#### [WRITTEN INSTRUCTION]
Reproduce all of the data exactly.

— start DATA SECTION —

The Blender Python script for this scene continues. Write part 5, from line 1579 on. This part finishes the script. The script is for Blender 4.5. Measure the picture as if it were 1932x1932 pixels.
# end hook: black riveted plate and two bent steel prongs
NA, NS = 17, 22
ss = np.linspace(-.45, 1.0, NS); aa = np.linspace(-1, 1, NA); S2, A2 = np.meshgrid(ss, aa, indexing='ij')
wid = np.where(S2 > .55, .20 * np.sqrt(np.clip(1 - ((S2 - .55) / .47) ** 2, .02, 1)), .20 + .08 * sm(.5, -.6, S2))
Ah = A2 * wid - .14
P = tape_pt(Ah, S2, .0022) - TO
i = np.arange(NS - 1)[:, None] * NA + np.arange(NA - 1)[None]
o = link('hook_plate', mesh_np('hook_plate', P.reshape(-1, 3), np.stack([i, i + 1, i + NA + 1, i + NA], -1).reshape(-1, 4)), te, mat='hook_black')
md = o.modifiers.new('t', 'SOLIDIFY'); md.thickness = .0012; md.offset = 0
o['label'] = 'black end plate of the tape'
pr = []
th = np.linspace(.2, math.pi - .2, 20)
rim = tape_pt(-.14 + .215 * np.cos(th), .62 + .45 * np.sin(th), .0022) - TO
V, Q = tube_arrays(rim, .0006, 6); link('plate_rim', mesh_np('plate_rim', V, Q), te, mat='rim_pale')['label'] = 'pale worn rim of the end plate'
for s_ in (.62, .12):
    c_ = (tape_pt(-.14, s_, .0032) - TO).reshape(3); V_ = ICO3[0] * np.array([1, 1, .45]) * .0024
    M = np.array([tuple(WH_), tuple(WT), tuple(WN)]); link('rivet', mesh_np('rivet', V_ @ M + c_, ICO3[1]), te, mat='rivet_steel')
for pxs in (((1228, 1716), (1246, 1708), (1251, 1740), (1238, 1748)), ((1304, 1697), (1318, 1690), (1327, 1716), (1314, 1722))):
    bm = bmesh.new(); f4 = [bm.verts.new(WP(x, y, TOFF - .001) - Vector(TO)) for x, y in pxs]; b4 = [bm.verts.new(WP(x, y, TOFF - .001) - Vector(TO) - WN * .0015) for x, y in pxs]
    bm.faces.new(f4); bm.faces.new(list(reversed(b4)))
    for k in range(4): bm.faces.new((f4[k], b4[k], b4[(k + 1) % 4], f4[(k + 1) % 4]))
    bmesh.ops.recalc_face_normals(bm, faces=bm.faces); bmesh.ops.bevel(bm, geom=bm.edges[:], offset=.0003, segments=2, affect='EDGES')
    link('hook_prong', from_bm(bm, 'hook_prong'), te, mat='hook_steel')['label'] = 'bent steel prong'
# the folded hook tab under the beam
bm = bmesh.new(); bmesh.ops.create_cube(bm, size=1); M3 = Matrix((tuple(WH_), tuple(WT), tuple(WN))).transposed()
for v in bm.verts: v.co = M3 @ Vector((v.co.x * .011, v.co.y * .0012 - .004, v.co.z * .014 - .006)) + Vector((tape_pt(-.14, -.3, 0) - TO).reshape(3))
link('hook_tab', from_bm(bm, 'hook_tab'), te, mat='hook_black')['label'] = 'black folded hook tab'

— end DATA SECTION —

#### [FINISHED ANSWER]
The Blender Python script for this scene continues. Write part 5, from line 1579 on. This part finishes the script. The script is for Blender 4.5. Measure the picture as if it were 1932x1932 pixels.
# end hook: black riveted plate and two bent steel prongs
NA, NS = 17, 22
ss = np.linspace(-.45, 1.0, NS); aa = np.linspace(-1, 1, NA); S2, A2 = np.meshgrid(ss, aa, indexing='ij')
wid = np.where(S2 > .55, .20 * np.sqrt(np.clip(1 - ((S2 - .55) / .47) ** 2, .02, 1)), .20 + .08 * sm(.5, -.6, S2))
Ah = A2 * wid - .14
P = tape_pt(Ah, S2, .0022) - TO
i = np.arange(NS - 1)[:, None] * NA + np.arange(NA - 1)[None]
o = link('hook_plate', mesh_np('hook_plate', P.reshape(-1, 3), np.stack([i, i + 1, i + NA + 1, i + NA], -1).reshape(-1, 4)), te, mat='hook_black')
md = o.modifiers.new('t', 'SOLIDIFY'); md.thickness = .0012; md.offset = 0
o['label'] = 'black end plate of the tape'
pr = []
th = np.linspace(.2, math.pi - .2, 20)
rim = tape_pt(-.14 + .215 * np.cos(th), .62 + .45 * np.sin(th), .0022) - TO
V, Q = tube_arrays(rim, .0006, 6); link('plate_rim', mesh_np('plate_rim', V, Q), te, mat='rim_pale')['label'] = 'pale worn rim of the end plate'
for s_ in (.62, .12):
    c_ = (tape_pt(-.14, s_, .0032) - TO).reshape(3); V_ = ICO3[0] * np.array([1, 1, .45]) * .0024
    M = np.array([tuple(WH_), tuple(WT), tuple(WN)]); link('rivet', mesh_np('rivet', V_ @ M + c_, ICO3[1]), te, mat='rivet_steel')
for pxs in (((1228, 1716), (1246, 1708), (1251, 1740), (1238, 1748)), ((1304, 1697), (1318, 1690), (1327, 1716), (1314, 1722))):
    bm = bmesh.new(); f4 = [bm.verts.new(WP(x, y, TOFF - .001) - Vector(TO)) for x, y in pxs]; b4 = [bm.verts.new(WP(x, y, TOFF - .001) - Vector(TO) - WN * .0015) for x, y in pxs]
    bm.faces.new(f4); bm.faces.new(list(reversed(b4)))
    for k in range(4): bm.faces.new((f4[k], b4[k], b4[(k + 1) % 4], f4[(k + 1) % 4]))
    bmesh.ops.recalc_face_normals(bm, faces=bm.faces); bmesh.ops.bevel(bm, geom=bm.edges[:], offset=.0003, segments=2, affect='EDGES')
    link('hook_prong', from_bm(bm, 'hook_prong'), te, mat='hook_steel')['label'] = 'bent steel prong'
# the folded hook tab under the beam
bm = bmesh.new(); bmesh.ops.create_cube(bm, size=1); M3 = Matrix((tuple(WH_), tuple(WT), tuple(WN))).transposed()
for v in bm.verts: v.co = M3 @ Vector((v.co.x * .011, v.co.y * .0012 - .004, v.co.z * .014 - .006)) + Vector((tape_pt(-.14, -.3, 0) - TO).reshape(3))
link('hook_tab', from_bm(bm, 'hook_tab'), te, mat='hook_black')['label'] = 'black folded hook tab'